**EXERCISE OBJECTIVE**. Return the first line, the line containing "col = scn.collection", and every line between them, exactly as they stand.

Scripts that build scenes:
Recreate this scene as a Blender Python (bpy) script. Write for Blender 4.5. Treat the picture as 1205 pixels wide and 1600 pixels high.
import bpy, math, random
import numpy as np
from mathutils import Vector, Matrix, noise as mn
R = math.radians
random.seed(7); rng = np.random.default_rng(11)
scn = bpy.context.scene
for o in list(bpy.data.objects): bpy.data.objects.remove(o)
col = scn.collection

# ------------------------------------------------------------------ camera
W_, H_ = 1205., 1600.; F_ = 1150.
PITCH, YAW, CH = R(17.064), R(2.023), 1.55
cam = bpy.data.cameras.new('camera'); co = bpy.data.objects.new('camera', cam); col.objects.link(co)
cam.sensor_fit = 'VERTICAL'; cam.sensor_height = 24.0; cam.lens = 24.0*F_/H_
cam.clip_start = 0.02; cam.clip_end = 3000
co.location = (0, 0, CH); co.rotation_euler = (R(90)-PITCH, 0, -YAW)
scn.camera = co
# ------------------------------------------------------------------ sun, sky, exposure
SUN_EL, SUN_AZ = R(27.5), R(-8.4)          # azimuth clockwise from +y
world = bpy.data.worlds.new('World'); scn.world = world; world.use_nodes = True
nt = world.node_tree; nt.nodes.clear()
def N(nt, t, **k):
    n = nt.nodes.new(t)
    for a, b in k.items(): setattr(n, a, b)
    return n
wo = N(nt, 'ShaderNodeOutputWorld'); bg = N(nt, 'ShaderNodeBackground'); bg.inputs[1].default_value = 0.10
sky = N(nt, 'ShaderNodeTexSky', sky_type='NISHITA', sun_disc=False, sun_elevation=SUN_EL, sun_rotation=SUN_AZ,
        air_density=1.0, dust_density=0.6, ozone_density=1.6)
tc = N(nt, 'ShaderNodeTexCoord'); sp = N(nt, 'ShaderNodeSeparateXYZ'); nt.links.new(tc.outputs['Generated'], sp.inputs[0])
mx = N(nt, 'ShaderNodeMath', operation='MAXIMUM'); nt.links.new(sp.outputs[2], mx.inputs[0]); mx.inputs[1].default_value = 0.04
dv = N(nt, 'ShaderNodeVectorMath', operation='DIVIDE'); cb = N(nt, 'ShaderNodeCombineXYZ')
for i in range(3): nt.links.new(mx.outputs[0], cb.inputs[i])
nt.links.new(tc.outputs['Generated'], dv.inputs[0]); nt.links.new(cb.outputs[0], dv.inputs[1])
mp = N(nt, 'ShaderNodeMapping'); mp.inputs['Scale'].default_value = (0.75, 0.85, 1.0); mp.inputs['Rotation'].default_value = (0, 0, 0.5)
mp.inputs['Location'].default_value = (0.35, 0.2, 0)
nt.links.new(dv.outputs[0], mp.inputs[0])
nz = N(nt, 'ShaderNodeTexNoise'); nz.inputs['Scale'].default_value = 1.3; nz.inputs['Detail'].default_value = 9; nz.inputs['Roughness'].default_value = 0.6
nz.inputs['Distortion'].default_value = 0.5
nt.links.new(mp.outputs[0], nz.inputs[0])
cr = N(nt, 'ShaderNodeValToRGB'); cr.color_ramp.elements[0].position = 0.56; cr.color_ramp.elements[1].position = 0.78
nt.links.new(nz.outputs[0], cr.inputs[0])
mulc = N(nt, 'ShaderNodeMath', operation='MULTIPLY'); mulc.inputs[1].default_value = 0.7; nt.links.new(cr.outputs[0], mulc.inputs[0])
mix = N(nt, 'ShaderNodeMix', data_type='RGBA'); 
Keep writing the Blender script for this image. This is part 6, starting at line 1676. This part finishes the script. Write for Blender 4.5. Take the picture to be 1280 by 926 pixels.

**FULL ANSWER**.
Recreate this scene as a Blender Python (bpy) script. Write for Blender 4.5. Treat the picture as 1205 pixels wide and 1600 pixels high.
import bpy, math, random
import numpy as np
from mathutils import Vector, Matrix, noise as mn
R = math.radians
random.seed(7); rng = np.random.default_rng(11)
scn = bpy.context.scene
for o in list(bpy.data.objects): bpy.data.objects.remove(o)
col = scn.collection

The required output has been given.